6 thoughts on “Isolated tribe spotted in Brazil

  1. Ann

    Request from:

    ‘What is happening in this region [of Peru] is a monumental crime against the natural world, the tribes, the fauna and is further testimony to the complete irrationality with which we, the ‘civilised’ ones, treat the world,’ said Meirelles [from Survival Internnational].

    Please write a letter to Peru’s president asking him to recognise his country’s isolated Indians’ land rights – and by doing so protect uncontacted peoples on both sides of the Peru-Brazil border.

  2. Ann

    “Uncontacted” and “Isolated”?

    Not True!

    Anthropologists say almost all of these tribes know about Western civilization and have sporadic contact with prospectors, rubber tappers and loggers, but choose (Please note!) to turn their backs on civilization, usually because they have been attacked.

    “It’s a choice they made to remain isolated or maintain only occasional contacts, but these tribes usually obtain some modern goods through trading with other Indians,”

    Bernardo Beronde, an anthropologist who works in the region, told the Associated Press.

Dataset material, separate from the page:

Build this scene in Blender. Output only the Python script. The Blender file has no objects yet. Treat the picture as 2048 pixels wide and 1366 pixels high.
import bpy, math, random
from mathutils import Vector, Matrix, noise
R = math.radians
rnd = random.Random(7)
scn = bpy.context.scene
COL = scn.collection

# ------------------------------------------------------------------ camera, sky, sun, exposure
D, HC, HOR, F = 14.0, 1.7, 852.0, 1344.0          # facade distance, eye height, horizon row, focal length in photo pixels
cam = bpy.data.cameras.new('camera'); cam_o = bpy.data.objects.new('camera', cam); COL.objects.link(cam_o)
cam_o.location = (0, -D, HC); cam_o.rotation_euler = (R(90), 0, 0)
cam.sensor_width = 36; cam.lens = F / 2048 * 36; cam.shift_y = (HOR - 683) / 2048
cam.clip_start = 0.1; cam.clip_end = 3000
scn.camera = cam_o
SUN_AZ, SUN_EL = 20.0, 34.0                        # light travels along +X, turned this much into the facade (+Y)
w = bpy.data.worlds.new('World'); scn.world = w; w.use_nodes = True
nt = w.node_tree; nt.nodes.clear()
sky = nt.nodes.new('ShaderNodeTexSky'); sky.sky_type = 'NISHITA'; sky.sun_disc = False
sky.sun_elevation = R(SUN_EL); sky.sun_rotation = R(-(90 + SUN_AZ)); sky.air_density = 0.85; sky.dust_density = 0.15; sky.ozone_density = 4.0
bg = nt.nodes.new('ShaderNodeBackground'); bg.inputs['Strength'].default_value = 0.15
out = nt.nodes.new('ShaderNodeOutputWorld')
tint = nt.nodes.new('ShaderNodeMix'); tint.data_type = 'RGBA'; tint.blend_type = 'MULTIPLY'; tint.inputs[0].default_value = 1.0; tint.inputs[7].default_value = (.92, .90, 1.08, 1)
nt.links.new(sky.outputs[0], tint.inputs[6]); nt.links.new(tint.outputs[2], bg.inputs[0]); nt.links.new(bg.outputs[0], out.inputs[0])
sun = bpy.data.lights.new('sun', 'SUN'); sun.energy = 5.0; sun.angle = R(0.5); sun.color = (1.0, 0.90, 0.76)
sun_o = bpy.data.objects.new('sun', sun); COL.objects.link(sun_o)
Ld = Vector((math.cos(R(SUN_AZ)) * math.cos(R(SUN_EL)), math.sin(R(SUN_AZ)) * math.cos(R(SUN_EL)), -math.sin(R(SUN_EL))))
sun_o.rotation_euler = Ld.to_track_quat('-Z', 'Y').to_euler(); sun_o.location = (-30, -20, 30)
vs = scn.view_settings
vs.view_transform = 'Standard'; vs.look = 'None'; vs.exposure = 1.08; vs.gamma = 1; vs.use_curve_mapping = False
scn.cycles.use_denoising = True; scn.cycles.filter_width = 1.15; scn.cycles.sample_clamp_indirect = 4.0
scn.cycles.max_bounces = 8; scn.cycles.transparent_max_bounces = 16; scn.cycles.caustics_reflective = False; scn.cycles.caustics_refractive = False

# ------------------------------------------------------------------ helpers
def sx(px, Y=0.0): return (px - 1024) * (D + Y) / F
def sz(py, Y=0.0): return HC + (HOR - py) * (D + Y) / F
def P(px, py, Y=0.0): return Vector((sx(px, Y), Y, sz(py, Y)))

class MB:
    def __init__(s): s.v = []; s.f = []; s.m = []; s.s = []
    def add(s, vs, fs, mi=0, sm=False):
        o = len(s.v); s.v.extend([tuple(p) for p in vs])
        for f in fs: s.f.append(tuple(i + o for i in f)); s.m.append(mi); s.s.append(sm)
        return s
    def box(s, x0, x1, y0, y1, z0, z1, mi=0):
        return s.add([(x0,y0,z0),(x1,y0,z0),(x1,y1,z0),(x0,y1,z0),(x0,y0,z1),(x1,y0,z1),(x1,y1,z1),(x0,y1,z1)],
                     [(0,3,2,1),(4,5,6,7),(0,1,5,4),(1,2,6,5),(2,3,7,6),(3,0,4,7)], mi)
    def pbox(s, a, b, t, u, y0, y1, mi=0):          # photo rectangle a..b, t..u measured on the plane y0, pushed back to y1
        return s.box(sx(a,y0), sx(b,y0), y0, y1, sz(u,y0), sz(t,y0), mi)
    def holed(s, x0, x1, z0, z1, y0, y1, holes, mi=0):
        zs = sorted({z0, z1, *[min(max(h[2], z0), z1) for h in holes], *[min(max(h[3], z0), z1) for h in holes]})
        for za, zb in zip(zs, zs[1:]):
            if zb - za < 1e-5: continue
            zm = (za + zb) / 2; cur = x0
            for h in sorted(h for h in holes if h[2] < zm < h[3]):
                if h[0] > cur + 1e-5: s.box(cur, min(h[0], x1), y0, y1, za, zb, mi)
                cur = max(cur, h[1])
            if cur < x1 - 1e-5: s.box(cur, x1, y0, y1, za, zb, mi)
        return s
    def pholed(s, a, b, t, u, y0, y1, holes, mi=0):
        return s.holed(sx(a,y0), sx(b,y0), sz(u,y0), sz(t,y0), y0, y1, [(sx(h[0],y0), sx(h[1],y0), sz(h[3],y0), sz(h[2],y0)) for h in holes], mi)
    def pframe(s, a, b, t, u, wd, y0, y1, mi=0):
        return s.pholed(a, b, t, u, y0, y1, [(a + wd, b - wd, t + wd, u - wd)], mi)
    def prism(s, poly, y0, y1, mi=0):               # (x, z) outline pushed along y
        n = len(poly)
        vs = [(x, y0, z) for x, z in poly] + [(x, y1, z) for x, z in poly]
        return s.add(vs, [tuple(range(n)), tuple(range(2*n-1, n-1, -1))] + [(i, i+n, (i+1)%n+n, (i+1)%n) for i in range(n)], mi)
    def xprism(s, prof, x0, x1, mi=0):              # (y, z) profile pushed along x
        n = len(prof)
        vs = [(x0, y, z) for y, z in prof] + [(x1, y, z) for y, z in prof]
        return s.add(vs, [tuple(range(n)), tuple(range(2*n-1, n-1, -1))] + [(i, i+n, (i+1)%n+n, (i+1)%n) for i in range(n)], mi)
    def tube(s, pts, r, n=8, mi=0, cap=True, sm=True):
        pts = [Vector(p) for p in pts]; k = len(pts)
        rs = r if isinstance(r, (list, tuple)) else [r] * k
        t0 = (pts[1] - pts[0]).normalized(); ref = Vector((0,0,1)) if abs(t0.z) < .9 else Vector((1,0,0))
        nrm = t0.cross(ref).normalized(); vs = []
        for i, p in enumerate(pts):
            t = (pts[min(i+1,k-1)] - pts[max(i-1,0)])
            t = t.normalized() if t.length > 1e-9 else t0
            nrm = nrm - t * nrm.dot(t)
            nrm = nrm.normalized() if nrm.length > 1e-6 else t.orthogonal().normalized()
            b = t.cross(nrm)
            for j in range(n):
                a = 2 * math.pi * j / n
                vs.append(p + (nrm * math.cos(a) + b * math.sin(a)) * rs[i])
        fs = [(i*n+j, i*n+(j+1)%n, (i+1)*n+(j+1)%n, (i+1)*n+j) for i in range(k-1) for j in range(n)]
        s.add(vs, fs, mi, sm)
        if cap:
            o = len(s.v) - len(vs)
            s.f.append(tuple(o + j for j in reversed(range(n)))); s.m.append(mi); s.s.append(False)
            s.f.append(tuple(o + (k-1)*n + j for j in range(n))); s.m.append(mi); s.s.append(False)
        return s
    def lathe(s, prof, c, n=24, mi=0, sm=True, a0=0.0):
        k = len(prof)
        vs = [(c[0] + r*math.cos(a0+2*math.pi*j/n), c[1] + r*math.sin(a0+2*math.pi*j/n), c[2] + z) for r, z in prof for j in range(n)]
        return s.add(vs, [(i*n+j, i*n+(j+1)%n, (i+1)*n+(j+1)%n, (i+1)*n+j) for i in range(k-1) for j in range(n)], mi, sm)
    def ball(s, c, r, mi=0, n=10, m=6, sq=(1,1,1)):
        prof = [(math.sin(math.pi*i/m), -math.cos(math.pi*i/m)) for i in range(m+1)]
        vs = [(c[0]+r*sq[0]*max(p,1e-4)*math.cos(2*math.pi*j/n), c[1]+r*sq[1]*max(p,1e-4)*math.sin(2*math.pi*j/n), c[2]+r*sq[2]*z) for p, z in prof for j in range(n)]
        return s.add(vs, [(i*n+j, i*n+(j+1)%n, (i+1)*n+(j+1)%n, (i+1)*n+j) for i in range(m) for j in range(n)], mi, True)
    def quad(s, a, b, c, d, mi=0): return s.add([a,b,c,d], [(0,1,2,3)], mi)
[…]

    Meirelles told The Associated Press that anthropologists know next to nothing about the group, but suspect it is related to the Tano and Aruak tribes. Brazil’s National Indian Foundation believes there may be as many as 68 “uncontacted” groups around Brazil, although only 24 have been officially confirmed, according to the Associated Press.

  3. Christine

    i think this is amazing that now in the twenty first centrury theres still people that live without t.v’s,computers,freezers, and much other things.

  4. Ann

    Christine, as quoted above: “It’s a choice they [the tribes] made to remain isolated or maintain only occasional contacts, but these tribes usually obtain some modern goods through trading with other Indians,” I think we should respect their choices. Perhaps they know something we don’t, as hard as it for us to imagine that.

    1. Jon

      I do not think it should even be a question of respecting this society’s choices. This is all this culture has ever known, and therefore there is no other way for them to live. If I were in place of someone of this tribe or any other uncontacted tribe, it would be alien for me to think of living another life. I have no idea what it is like to live this life, but it is completely expected in my mind that there is probably nothing one could do to expect members of tribal societies to ever conform to a vague idea of being part of a working class system that is completely counterproductive for a person of a society that works to live and does not live to work. For example when Darwin observed the three Fuegian children from Tierra del Fuego that were taken to England for an entire year in attempt to see if they could adapt to the sophisticated societal norm of that culture, which is far before so much of the technological mess that the world is now immersed in by the way, and upon returning them to Tierra del Fuego, it was the immediate response of the children to suddenly rip all of their English-given clothes off and run back to their tribal family/community. My point is that it just would not work. And now, if in the 21st century we still cannot assume a greater sense of responsibility for recognizing that interfering with these cultures and societies that we are completely undoing hope for the future of their cultures, then the end result will be one of unwavering intolerance that will eventually devour the entire world. I see this completely in effect now, but it is not too late to procure the land to help at least keep these societies functioning.